▶ _WRITTEN INSTRUCTION_:
Each entry that follows must be output without any deviation.

Entries taken from a collection
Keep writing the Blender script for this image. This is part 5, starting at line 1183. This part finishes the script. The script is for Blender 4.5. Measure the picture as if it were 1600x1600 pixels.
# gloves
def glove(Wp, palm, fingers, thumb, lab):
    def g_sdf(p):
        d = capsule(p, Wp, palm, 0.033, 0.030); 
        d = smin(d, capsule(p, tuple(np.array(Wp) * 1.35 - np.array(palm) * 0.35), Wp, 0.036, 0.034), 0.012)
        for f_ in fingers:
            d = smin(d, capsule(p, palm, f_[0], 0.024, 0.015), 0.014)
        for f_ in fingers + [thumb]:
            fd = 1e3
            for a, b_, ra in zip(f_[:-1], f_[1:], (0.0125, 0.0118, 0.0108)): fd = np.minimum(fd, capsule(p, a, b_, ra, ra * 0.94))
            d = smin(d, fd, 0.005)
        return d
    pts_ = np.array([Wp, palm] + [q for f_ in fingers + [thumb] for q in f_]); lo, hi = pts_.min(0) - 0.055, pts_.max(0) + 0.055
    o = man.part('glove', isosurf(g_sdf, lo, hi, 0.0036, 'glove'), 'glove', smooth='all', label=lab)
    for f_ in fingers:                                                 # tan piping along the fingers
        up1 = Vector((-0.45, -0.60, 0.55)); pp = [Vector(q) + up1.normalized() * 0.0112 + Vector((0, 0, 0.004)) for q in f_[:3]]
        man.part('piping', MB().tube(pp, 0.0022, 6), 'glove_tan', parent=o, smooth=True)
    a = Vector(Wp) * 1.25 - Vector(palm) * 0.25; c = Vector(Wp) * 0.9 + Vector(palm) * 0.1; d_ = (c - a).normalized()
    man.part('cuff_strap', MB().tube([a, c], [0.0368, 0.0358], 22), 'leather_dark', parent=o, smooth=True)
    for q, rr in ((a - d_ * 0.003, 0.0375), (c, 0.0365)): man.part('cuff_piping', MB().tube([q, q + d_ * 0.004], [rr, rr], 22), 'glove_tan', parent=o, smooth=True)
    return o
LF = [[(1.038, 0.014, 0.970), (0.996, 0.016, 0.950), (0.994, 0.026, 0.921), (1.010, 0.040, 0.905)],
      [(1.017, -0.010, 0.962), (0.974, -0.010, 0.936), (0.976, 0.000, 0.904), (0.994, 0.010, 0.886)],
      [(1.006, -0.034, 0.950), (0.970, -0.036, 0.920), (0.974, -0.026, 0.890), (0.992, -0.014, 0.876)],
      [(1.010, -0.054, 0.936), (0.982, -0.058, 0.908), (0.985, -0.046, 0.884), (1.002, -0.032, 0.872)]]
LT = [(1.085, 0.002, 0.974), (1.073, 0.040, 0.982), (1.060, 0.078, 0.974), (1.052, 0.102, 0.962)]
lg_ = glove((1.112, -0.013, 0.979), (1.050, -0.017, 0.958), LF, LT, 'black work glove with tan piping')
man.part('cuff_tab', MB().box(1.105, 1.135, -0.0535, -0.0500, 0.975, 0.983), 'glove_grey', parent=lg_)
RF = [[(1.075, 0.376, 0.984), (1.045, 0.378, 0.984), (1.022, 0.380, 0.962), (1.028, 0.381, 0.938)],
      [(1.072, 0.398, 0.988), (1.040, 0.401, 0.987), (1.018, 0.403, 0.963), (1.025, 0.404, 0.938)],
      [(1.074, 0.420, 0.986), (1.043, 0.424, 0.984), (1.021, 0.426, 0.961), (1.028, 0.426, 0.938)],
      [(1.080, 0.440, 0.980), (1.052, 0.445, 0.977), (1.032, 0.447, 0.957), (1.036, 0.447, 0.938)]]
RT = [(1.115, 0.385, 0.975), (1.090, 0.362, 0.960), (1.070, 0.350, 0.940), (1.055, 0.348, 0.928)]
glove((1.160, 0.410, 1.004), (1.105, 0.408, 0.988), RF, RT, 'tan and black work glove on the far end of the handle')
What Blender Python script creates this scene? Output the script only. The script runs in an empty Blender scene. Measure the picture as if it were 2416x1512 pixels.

▶ _COMPLETE OUTPUT_:
Keep writing the Blender script for this image. This is part 5, starting at line 1183. This part finishes the script. The script is for Blender 4.5. Measure the picture as if it were 1600x1600 pixels.
# gloves
def glove(Wp, palm, fingers, thumb, lab):
    def g_sdf(p):
        d = capsule(p, Wp, palm, 0.033, 0.030); 
        d = smin(d, capsule(p, tuple(np.array(Wp) * 1.35 - np.array(palm) * 0.35), Wp, 0.036, 0.034), 0.012)
        for f_ in fingers:
            d = smin(d, capsule(p, palm, f_[0], 0.024, 0.015), 0.014)
        for f_ in fingers + [thumb]:
            fd = 1e3
            for a, b_, ra in zip(f_[:-1], f_[1:], (0.0125, 0.0118, 0.0108)): fd = np.minimum(fd, capsule(p, a, b_, ra, ra * 0.94))
            d = smin(d, fd, 0.005)
        return d
    pts_ = np.array([Wp, palm] + [q for f_ in fingers + [thumb] for q in f_]); lo, hi = pts_.min(0) - 0.055, pts_.max(0) + 0.055
    o = man.part('glove', isosurf(g_sdf, lo, hi, 0.0036, 'glove'), 'glove', smooth='all', label=lab)
    for f_ in fingers:                                                 # tan piping along the fingers
        up1 = Vector((-0.45, -0.60, 0.55)); pp = [Vector(q) + up1.normalized() * 0.0112 + Vector((0, 0, 0.004)) for q in f_[:3]]
        man.part('piping', MB().tube(pp, 0.0022, 6), 'glove_tan', parent=o, smooth=True)
    a = Vector(Wp) * 1.25 - Vector(palm) * 0.25; c = Vector(Wp) * 0.9 + Vector(palm) * 0.1; d_ = (c - a).normalized()
    man.part('cuff_strap', MB().tube([a, c], [0.0368, 0.0358], 22), 'leather_dark', parent=o, smooth=True)
    for q, rr in ((a - d_ * 0.003, 0.0375), (c, 0.0365)): man.part('cuff_piping', MB().tube([q, q + d_ * 0.004], [rr, rr], 22), 'glove_tan', parent=o, smooth=True)
    return o
LF = [[(1.038, 0.014, 0.970), (0.996, 0.016, 0.950), (0.994, 0.026, 0.921), (1.010, 0.040, 0.905)],
      [(1.017, -0.010, 0.962), (0.974, -0.010, 0.936), (0.976, 0.000, 0.904), (0.994, 0.010, 0.886)],
      [(1.006, -0.034, 0.950), (0.970, -0.036, 0.920), (0.974, -0.026, 0.890), (0.992, -0.014, 0.876)],
      [(1.010, -0.054, 0.936), (0.982, -0.058, 0.908), (0.985, -0.046, 0.884), (1.002, -0.032, 0.872)]]
LT = [(1.085, 0.002, 0.974), (1.073, 0.040, 0.982), (1.060, 0.078, 0.974), (1.052, 0.102, 0.962)]
lg_ = glove((1.112, -0.013, 0.979), (1.050, -0.017, 0.958), LF, LT, 'black work glove with tan piping')
man.part('cuff_tab', MB().box(1.105, 1.135, -0.0535, -0.0500, 0.975, 0.983), 'glove_grey', parent=lg_)
RF = [[(1.075, 0.376, 0.984), (1.045, 0.378, 0.984), (1.022, 0.380, 0.962), (1.028, 0.381, 0.938)],
      [(1.072, 0.398, 0.988), (1.040, 0.401, 0.987), (1.018, 0.403, 0.963), (1.025, 0.404, 0.938)],
      [(1.074, 0.420, 0.986), (1.043, 0.424, 0.984), (1.021, 0.426, 0.961), (1.028, 0.426, 0.938)],
      [(1.080, 0.440, 0.980), (1.052, 0.445, 0.977), (1.032, 0.447, 0.957), (1.036, 0.447, 0.938)]]
RT = [(1.115, 0.385, 0.975), (1.090, 0.362, 0.960), (1.070, 0.350, 0.940), (1.055, 0.348, 0.928)]
glove((1.160, 0.410, 1.004), (1.105, 0.408, 0.988), RF, RT, 'tan and black work glove on the far end of the handle')
What Blender Python script creates this scene? Output the script only. The script runs in an empty Blender scene. Measure the picture as if it were 2416x1512 pixels.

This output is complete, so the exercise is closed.